Ao final dos julgamentos, foram aprovadas as seguintes teses:
“Nos termos do art. 5º, VIII, da CRFB, é possível a Administração Pública, inclusive em estágio probatório, estabelecer critérios alternativos para o regular exercício dos deveres funcionais inerentes aos cargos públicos, em face de servidores que invocam escusa de consciência por motivos de crença religiosa, desde que presente a razoabilidade da alteração, não se caracterize o desvirtuamento no exercício de suas funções e não acarrete ônus desproporcional à Administração Pública, que deverá decidir de maneira fundamentada”. (ARE 1099099, Relator(a): EDSON FACHIN, Tribunal Pleno, julgado em 26/11/2020, PROCESSO ELETRÔNICO REPERCUSSÃO GERAL – MÉRITO DJe-068 DIVULG 09-04-2021 PUBLIC 12-04-2021)
E, ainda:
“Nos termos do art. 5º, VIII, da CF, é possível a realização de etapas de concurso público em datas e horários distintos dos previstos em edital por candidato que invoca a escusa de consciência por motivo de crença religiosa, desde que presente a razoabilidade da alteração, a preservação da igualdade entre todos os candidatos e que não acarrete ônus desproporcional à Administração pública, que deverá decidir de maneira fundamentada.” (RE 611874, Relator(a): DIAS TOFFOLI, Relator(a) p/ Acórdão: EDSON FACHIN, Tribunal Pleno, julgado em 26/11/2020, PROCESSO ELETRÔNICO REPERCUSSÃO GERAL – MÉRITO DJe-068 DIVULG 09-04-2021 PUBLIC 12-04-2021)
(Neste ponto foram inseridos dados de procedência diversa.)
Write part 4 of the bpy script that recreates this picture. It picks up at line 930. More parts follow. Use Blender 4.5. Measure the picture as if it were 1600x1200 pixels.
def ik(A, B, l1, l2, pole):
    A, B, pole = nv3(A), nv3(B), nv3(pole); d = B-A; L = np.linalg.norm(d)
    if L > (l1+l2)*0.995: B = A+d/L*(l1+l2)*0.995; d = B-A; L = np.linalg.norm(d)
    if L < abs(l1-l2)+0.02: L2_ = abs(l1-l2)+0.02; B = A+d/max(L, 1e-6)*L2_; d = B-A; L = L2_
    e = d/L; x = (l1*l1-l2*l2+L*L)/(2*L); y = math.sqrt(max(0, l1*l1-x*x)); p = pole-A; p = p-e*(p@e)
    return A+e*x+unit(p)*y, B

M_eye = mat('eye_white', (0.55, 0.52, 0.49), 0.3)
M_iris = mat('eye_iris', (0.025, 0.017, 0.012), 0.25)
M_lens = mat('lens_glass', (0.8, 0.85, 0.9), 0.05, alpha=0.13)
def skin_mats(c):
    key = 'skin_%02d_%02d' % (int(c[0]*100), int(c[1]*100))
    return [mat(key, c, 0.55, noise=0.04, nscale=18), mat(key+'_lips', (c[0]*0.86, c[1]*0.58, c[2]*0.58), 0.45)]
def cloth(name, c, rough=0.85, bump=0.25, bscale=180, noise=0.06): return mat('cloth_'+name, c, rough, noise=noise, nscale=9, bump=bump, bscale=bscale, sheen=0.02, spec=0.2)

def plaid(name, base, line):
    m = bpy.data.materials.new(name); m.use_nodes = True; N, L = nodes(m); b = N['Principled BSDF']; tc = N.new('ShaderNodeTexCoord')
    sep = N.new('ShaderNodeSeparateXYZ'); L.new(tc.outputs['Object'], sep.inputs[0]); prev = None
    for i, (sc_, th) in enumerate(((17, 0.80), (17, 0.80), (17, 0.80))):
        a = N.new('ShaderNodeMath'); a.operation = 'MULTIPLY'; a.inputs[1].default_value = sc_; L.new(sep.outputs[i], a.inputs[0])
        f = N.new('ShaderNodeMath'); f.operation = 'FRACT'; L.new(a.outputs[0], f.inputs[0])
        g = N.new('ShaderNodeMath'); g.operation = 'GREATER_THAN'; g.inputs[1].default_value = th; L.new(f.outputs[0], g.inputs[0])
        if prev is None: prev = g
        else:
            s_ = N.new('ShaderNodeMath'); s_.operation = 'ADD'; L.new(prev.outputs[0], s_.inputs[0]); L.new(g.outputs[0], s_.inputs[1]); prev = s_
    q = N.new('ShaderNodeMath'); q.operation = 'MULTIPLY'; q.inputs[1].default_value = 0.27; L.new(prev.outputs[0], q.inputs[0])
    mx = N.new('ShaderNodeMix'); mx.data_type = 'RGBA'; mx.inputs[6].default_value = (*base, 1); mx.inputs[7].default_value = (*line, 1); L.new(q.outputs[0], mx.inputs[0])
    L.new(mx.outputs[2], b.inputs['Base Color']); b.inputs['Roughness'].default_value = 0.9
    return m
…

Com isso, e desde que observados os requisitos fixados nas Teses de Repercussão Geral, os candidatos e recém-empossados em concursos públicos podem ficar mais tranquilos tanto ao se inscrevem para realizá-los, quanto no exercício de suas atividades profissionais, pois desde que exista razoabilidade na pretensão e o pedido não implique em ônus desproporcional, a necessidade de alteração de datas e critérios alternativos em razão de gravidez ou por motivos religiosos poderá ser negociada com mais tranquilidade diretamente com a Administração Pública e/ou levada ao Poder Judiciário em caso de negativas sem lógica.